The Northern Region Secretary of the National Democratic Congress has played down the influence of the running mate of the New Patriotic Party for the calamitous defeat the governing party suffered in the December elections.

Abdul Rauf Halid said the defeat was more as a result of the "political tsunami that swept through the entire country" than a seeming magical performance by the NPP running mate, Dr Mahamudu Bawumia.

The governing National Democratic Congress lost both the executive power and parliamentary majority in an election that saw the incumbent president John Mahama losing by over a million votes to his fiercest contender Nana Akufo-Addo who represented the opposition New Patriotic Party.

The NPP who was in the minority in Parliament with 122 seats, now have a whopping 171 seats out of the 275 seats.

Even though it was a collective effort by the NPP in winning the election, the effort of Dr Bawumia has received national acclaim.

His depth of knowledge on the country's economic issues, and piercing political jabs at the president and his vice appeared too hot to handle by spokespersons of the governing party.

The impressive results from the Northern Region where Bawumia hails from was a testament of the influence of the NPP running mate.

A region that is traditionally NDC, the opposition New Patriotic Party made massive inroads and won more seats than they did in the 2012 elections.

Even though they are yet to sit and have a regional postmortem of the election results, the Northern Region Secretary of the NDC said the defeat could not have been the ingenuity of Dr Bawumia.

He said there were other self inflicting reasons that made the party lose the elections.

According to him, internal wrangling between parliamentary candidates and District Chief Executives was part of the reason the party lost in the region.

Abdul Rauf Halid said as many as six seats were gifted to the NPP just because of the differences between the DCEs and parliamentary candidates.

He named some of the seats as  Nalerigu and Gushegu.
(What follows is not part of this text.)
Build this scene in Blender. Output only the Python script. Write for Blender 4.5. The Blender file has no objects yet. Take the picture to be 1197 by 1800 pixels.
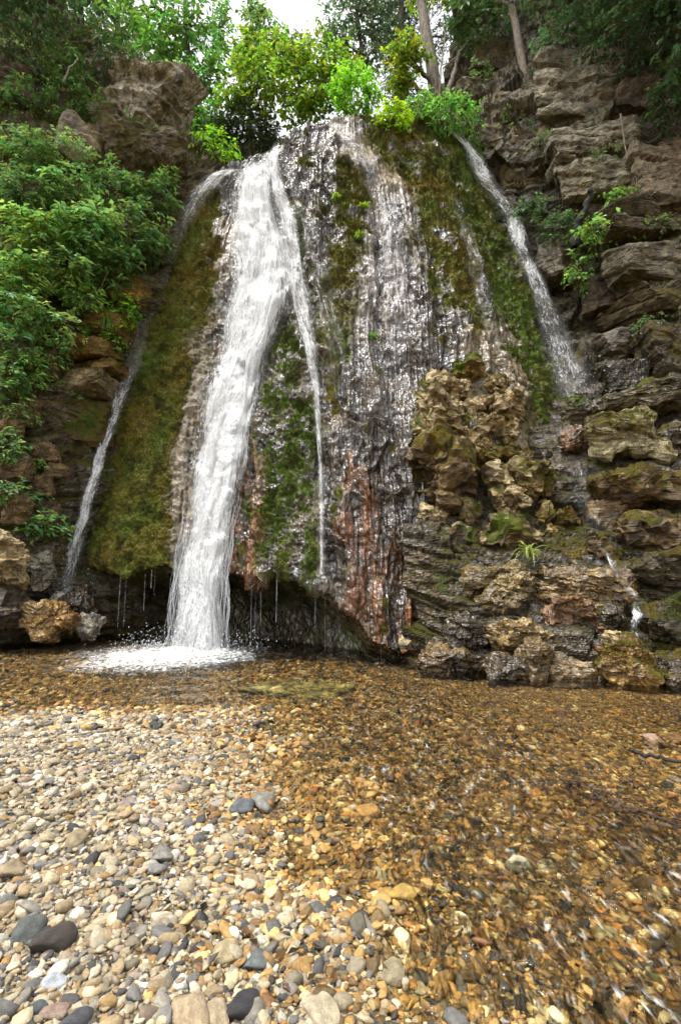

He hopes that with better understanding the party will come out strong in the region in the next election.

He also dismissed assertions that the party was unable to manage its personnel well ahead of the election which led to some going independent.

Rauf Halid said even when some of the men were threatened with dismissal from the party, they still went independent thinking they were more popular than the party's candidate only for them to lose together with the party's candidate.